Icahn: To make matters worse, it is not just the acquirer firing the employee that can trigger the severance package but the employee who may decide on his or her own to resign for "good reason" at any point within two years of a change in control. It is quite obvious to me that this plan impacts the price an acquirer would pay.

Translation: To make matters worse, I'm going to debate this point over and over. It's an argument in which you lose by even participating.


Icahn: Is it any wonder that an acquirer, once fully comprehending this plan, might not wish to negotiate any further?

Translation: There was a lot of poison in that pill.

Icahn: I again call upon you to honor your fiduciary duty to your shareholders and rescind this "poison pill" severance plan.

Translation: It's about honor and duty. It has nothing to do with me turning hundreds of millions of dollars in a few short months.


Icahn: You asked, "what exactly would happen to our Company if you and your nominees were to take control of Yahoo!" I will give you my perspective on that.

Translation: Thank you for the set up. I'm now going to make things more tangible.


Icahn: First, I would work to have the board replace your "poison pill" severance plan with an acceptable alternative.

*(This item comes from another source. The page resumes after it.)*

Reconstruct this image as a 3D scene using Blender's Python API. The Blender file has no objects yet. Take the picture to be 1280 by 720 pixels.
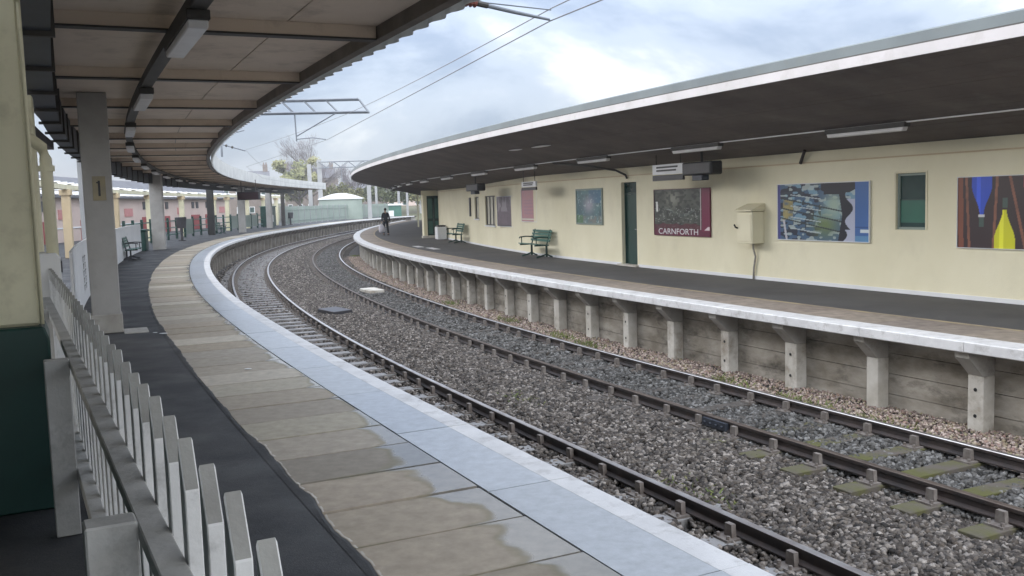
import bpy, bmesh, math, random
import numpy as np
from mathutils import Matrix, Vector
random.seed(7); RNG = np.random.default_rng(11)
R = math.radians
sc = bpy.context.scene
COL = sc.collection

# ------------------------------------------------------------------ camera
CAM_H, PITCH, ROLL, FOC = 1.9156, 0.0924, 0.03036, 1180.8
cam_d = bpy.data.cameras.new('camera'); cam = bpy.data.objects.new('camera', cam_d); COL.objects.link(cam)
cam_d.sensor_width = 36.0; cam_d.lens = 36.0*FOC/1280.0; cam_d.clip_start = 0.05; cam_d.clip_end = 3000
_f = Vector((0, math.cos(PITCH), -math.sin(PITCH))); _u = Vector((0, math.sin(PITCH), math.cos(PITCH))); _x = Vector((1, 0, 0))
_r = _x*math.cos(ROLL) - _u*math.sin(ROLL)
_uu = _x*math.sin(ROLL) + _u*math.cos(ROLL)
M = Matrix((( _r.x, _uu.x, -_f.x, 0), (_r.y, _uu.y, -_f.y, 0), (_r.z, _uu.z, -_f.z, CAM_H), (0, 0, 0, 1)))
cam.matrix_world = M
sc.camera = cam

# ------------------------------------------------------------------ light
SUN_EL, SUN_DIR = R(19), Vector((-0.93, 0.36, 0)).normalized()
world = bpy.data.worlds.new('World'); sc.world = world; world.use_nodes = True
nt = world.node_tree; nt.nodes.clear()
N = nt.nodes.new; LK = nt.links.new
out = N('ShaderNodeOutputWorld')
sky = N('ShaderNodeTexSky'); sky.sky_type = 'NISHITA'; sky.sun_disc = False
sky.sun_elevation = SUN_EL; sky.sun_rotation = math.atan2(SUN_DIR.x, SUN_DIR.y)
bg1 = N('ShaderNodeBackground'); bg1.inputs[1].default_value = 0.11; LK(sky.outputs[0], bg1.inputs[0])
tc = N('ShaderNodeTexCoord'); mp = N('ShaderNodeMapping'); mp.inputs['Scale'].default_value = (1.0, 1.0, 2.6); mp.inputs['Location'].default_value = (0.35, 0.1, 0.0)
LK(tc.outputs['Generated'], mp.inputs[0])
n1 = N('ShaderNodeTexNoise'); n1.inputs['Scale'].default_value = 2.6; n1.inputs['Detail'].default_value = 7; n1.inputs['Roughness'].default_value = 0.55; n1.inputs['Distortion'].default_value = 0.25
LK(mp.outputs[0], n1.inputs['Vector'])
cr = N('ShaderNodeValToRGB'); cr.color_ramp.interpolation = 'EASE'
e = cr.color_ramp.elements; e[0].position = 0.39; e[0].color = (0.36, 0.44, 0.60, 1); e[1].position = 0.6; e[1].color = (0.95, 0.98, 1.02, 1)
e2 = cr.color_ramp.elements.new(0.5); e2.color = (0.56, 0.64, 0.78, 1)
LK(n1.outputs[0], cr.inputs[0])
# an overcast sky is about twice as bright overhead as near the skyline
sx = N('ShaderNodeSeparateXYZ'); LK(tc.outputs['Generated'], sx.inputs[0])
mr = N('ShaderNodeMapRange'); mr.inputs[1].default_value = 0.0; mr.inputs[2].default_value = 1.0; mr.inputs[3].default_value = 0.455; mr.inputs[4].default_value = 2.6
LK(sx.outputs[2], mr.inputs[0])
# sky brightened behind the photographer, added to light the fence and pillar faces
vd = N('ShaderNodeVectorMath'); vd.operation = 'DOT_PRODUCT'; vd.inputs[1].default_value = (0.25, -0.968, 0.0); LK(tc.outputs['Generated'], vd.inputs[0])
lb = N('ShaderNodeMapRange'); lb.interpolation_type = 'SMOOTHSTEP'; lb.inputs[1].default_value = 0.0; lb.inputs[2].default_value = 1.0; lb.inputs[3].default_value = 1.0; lb.inputs[4].default_value = 3.4; LK(vd.outputs['Value'], lb.inputs[0])
mm = N('ShaderNodeMath'); mm.operation = 'MULTIPLY'; LK(mr.outputs[0], mm.inputs[0]); LK(lb.outputs[0], mm.inputs[1])
bg2 = N('ShaderNodeBackground'); wm = N('ShaderNodeMix'); wm.data_type = 'RGBA'; wm.blend_type = 'MULTIPLY'; wm.inputs[7].default_value = (1.0, 0.93, 0.82, 1); LK(cr.outputs[0], wm.inputs[6])
wf = N('ShaderNodeMapRange'); wf.inputs[1].default_value = -0.2; wf.inputs[2].default_value = 0.6
LK(vd.outputs['Value'], wf.inputs[0]); LK(wf.outputs[0], wm.inputs[0]); LK(wm.outputs[2], bg2.inputs[0]); LK(mm.outputs[0], bg2.inputs[1])
mx = N('ShaderNodeMixShader'); mx.inputs[0].default_value = 0.86
LK(bg1.outputs[0], mx.inputs[1]); LK(bg2.outputs[0], mx.inputs[2]); LK(mx.outputs[0], out.inputs[0])

sd = bpy.data.lights.new('sun', 'SUN'); sd.energy = 1.9; sd.angle = R(40); sd.color = (1.0, 0.95, 0.88)
sun = bpy.data.objects.new('sun', sd); COL.objects.link(sun); sun.location = (-30, 10, 40)
tosun = (SUN_DIR*math.cos(SUN_EL) + Vector((0, 0, math.sin(SUN_EL))))
sun.rotation_euler = tosun.to_track_quat('Z', 'Y').to_euler()
vs = sc.view_settings; vs.view_transform = 'Standard'; vs.look = 'None'; vs.gamma = 1.0; vs.use_curve_mapping = False
vs.exposure = 0.8
sc.cycles.max_bounces = 8; sc.cycles.diffuse_bounces = 5; sc.cycles.glossy_bounces = 3
sc.cycles.use_adaptive_sampling = True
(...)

Translation: It will be strenuous work.


Icahn: Second, I intend to ask our new board to hire a talented and experienced CEO (attempting to replicate Google's success with Eric Schmidt) to replace Jerry Yang and return Jerry to his role as "Chief Yahoo". Indeed, it was much speculated that Jerry would serve in the CEO role temporarily until a permanent CEO was hired after the board asked Terry Semel to resign.

Translation: It's nothing personal against your visionary. He can hang around to give the place atmosphere. But I want an adult running the show.


Icahn: Third, I intend to ask our new board to inform Microsoft that unless any alternative transaction can insure a $33 or higher stock price (of which I am skeptical) all talks of alternative transactions are over.

Translation: Or unless it can ensure a $33 or higher stock price.


Icahn: Fourth, I will ask our new board to offer publicly to sell Yahoo! to Microsoft in a friendly and cooperative transaction.

Translation: I will shift the burden to Ballmer. He will have a hard time explaining why his $33 offer no longer makes sense. And next to my sense of humor, I'm best known for being friendly and cooperative.


Icahn: Fifth, to the extent Microsoft does not want to make a proposal, I will ask our new board do a deal on search with Google, but only if it contains termination provisions that would in no way impede a subsequent acquisition by Microsoft.

Translation: I'm almost completely dependent on Microsoft to do the rational thing.


Icahn: Now let me ask you a couple of questions, Roy:

Translation: I hope the judge doesn't reprimand me for baiting the witness.


Icahn: Why don't you, now that you have the opportunity, remove the "poison pill" severance plan that I find to be ridiculous and thereby remove a major obstacle to a Microsoft acquisition?

Translation: I'm making it clear that you have the authority to rescind the plan. It's not irreversible.


Icahn: In my opinion, Microsoft does not believe you will ever sell the entire company on a friendly basis. So why don't you stop dancing around the subject and publicly offer to sell the company to Microsoft for $34.375 per share and promise to cooperate completely?

Translation: Come out slowly, with your hands behind your head.


Icahn: Why are you still giving hope to Microsoft that there is a possible "alternative deal"? As long as there is the possibility of an "alternative deal", isn't it obvious that Microsoft will not make a bid for the whole company?

Translation: Why should Microsoft buy the cow, if it can get the milk through a much cheaper alliance?


Icahn: Sincerely yours, CARL C. ICAHN

Translation: Jerry may not like capital letters, BUT I LOVE THEM.